Look beyond social media to the impact of educational software in schools. The widespread infiltration of educational software in schools introduces monitoring and surveillance of students’ social and intellectual processes, effectively creating a ‘cradle-to-grave’ audience for services like Google, while normalizing surveillance and commodifying education.Footnote 6 Policymakers need to prohibit or strictly regulate the flow of the information captured by educational software especially because it can be used to categorize young people in discriminatory ways.

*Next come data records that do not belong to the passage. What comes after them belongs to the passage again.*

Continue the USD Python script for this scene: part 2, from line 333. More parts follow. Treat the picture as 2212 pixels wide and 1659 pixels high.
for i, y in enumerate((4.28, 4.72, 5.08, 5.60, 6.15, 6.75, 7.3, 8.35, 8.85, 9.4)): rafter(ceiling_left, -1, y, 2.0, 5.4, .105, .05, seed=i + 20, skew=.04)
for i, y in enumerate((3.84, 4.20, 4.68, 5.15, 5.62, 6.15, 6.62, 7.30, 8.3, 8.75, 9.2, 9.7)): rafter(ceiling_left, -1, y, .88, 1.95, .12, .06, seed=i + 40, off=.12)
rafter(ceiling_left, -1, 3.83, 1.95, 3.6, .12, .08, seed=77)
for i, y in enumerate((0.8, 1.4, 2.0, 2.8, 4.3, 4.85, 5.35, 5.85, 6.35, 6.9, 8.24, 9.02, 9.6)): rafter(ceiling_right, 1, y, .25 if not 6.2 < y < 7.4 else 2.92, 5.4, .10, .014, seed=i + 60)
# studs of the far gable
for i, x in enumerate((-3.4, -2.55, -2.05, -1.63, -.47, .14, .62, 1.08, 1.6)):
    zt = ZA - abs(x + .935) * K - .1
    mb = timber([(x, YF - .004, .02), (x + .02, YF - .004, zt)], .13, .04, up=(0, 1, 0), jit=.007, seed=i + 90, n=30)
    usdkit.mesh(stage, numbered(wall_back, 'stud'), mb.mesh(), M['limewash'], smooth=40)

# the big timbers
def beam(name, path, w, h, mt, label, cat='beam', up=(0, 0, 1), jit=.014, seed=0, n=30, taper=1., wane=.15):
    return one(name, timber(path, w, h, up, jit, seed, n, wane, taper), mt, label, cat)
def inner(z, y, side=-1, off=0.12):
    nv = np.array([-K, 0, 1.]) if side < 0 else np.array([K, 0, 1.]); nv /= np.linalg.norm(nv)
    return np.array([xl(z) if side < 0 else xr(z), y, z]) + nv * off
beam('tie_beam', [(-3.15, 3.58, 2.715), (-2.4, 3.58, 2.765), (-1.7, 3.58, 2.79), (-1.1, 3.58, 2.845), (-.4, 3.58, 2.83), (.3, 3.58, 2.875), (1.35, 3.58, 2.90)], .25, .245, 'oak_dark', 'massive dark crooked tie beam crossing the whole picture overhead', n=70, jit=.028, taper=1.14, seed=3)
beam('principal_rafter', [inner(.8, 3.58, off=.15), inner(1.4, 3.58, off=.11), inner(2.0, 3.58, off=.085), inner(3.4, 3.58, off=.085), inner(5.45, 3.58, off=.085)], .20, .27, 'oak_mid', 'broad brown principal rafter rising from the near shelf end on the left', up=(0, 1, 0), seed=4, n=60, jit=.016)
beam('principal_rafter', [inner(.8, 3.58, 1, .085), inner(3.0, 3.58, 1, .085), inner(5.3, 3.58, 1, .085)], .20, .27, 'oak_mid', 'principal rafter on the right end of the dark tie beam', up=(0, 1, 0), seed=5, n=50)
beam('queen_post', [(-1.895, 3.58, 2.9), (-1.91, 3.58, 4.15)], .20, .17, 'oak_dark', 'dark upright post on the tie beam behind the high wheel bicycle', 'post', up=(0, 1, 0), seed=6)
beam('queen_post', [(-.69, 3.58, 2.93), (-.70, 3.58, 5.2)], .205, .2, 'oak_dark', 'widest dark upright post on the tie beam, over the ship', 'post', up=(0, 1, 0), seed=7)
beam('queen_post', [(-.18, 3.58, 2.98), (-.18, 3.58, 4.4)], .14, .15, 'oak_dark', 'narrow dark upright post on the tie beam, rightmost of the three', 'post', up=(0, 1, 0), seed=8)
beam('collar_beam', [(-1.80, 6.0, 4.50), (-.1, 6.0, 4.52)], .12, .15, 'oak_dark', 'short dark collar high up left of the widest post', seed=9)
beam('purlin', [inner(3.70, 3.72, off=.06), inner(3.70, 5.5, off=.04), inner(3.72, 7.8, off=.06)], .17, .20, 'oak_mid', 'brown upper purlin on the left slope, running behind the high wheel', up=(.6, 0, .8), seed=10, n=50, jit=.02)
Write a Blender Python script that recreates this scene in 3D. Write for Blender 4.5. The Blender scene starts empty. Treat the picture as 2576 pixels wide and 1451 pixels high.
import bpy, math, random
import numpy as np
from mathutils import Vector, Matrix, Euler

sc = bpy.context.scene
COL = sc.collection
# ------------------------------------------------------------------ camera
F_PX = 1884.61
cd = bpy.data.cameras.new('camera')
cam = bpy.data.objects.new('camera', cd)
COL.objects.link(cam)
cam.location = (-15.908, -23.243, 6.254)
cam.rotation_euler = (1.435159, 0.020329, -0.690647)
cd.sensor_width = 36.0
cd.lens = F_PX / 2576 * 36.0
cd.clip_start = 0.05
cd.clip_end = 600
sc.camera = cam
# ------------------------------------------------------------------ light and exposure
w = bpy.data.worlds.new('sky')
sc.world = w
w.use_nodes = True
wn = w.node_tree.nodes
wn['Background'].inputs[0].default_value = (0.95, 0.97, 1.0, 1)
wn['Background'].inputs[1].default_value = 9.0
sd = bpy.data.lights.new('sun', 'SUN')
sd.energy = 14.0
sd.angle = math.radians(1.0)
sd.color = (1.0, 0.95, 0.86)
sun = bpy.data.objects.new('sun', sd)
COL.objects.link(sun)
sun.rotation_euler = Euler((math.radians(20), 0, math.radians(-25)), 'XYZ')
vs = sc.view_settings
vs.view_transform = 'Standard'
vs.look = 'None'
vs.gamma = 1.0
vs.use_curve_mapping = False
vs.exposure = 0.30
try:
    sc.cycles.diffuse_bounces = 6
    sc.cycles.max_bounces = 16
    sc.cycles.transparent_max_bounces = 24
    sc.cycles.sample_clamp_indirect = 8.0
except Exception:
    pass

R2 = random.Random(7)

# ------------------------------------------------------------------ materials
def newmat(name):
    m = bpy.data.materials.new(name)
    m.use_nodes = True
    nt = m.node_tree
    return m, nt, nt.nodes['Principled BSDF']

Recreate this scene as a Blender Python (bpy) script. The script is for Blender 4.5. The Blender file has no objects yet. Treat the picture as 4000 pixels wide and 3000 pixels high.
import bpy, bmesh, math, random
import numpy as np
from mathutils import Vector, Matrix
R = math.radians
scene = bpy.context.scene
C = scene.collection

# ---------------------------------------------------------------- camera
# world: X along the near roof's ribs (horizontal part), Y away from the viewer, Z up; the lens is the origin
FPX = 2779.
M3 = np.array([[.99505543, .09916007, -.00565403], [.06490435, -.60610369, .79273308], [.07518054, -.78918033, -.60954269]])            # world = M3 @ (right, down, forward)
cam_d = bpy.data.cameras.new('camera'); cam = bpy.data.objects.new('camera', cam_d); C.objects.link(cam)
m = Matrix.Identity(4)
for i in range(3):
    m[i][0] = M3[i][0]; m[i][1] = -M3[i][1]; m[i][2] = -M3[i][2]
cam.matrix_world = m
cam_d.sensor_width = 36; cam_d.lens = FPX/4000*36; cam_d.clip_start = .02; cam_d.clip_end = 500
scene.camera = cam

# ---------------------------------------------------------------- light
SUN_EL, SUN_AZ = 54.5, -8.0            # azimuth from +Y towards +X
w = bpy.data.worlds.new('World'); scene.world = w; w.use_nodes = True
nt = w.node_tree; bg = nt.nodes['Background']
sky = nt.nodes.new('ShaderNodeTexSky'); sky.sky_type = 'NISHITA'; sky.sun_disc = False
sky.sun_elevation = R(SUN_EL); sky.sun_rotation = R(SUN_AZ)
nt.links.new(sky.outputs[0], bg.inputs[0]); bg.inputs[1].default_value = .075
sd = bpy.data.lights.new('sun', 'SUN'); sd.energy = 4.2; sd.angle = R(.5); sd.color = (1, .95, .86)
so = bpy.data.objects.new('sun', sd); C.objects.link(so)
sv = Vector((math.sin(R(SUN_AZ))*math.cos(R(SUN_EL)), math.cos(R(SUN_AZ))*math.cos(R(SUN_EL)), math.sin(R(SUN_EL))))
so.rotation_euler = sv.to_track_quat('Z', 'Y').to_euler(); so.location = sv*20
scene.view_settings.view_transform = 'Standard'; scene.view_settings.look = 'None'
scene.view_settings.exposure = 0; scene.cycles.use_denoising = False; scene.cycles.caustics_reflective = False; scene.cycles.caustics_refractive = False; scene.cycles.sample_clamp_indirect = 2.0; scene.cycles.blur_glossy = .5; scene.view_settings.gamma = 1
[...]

Use existing powers to limit corporate collection, aggregation and monitoring of young people’s data. The OPC, for example, could use s. 5(3) of PIPEDAFootnote 7 to limit such practices on the basis that they are not appropriate in the circumstances. One way of doing this would be to require corporations to offer young people the right to opt out of use of their personal information for behavioural targeting. Taking such an approach would assist in breaking the corporate commercial cycle of using young people’s data as the basis for profiles that are then used to embed advertising in their social interactions in networked spaces.

Conclusion

Young people are a vulnerable group whose online reputations can be affected in particular ways and with long-lasting impact on their lives and life chances. Young people affected by intersecting axes of oppression such as gender, race and gender and sexual identity, may be particularly vulnerable. Development of policy that meaningfully addresses these vulnerabilities will require widespread consultation with diverse groups of young people.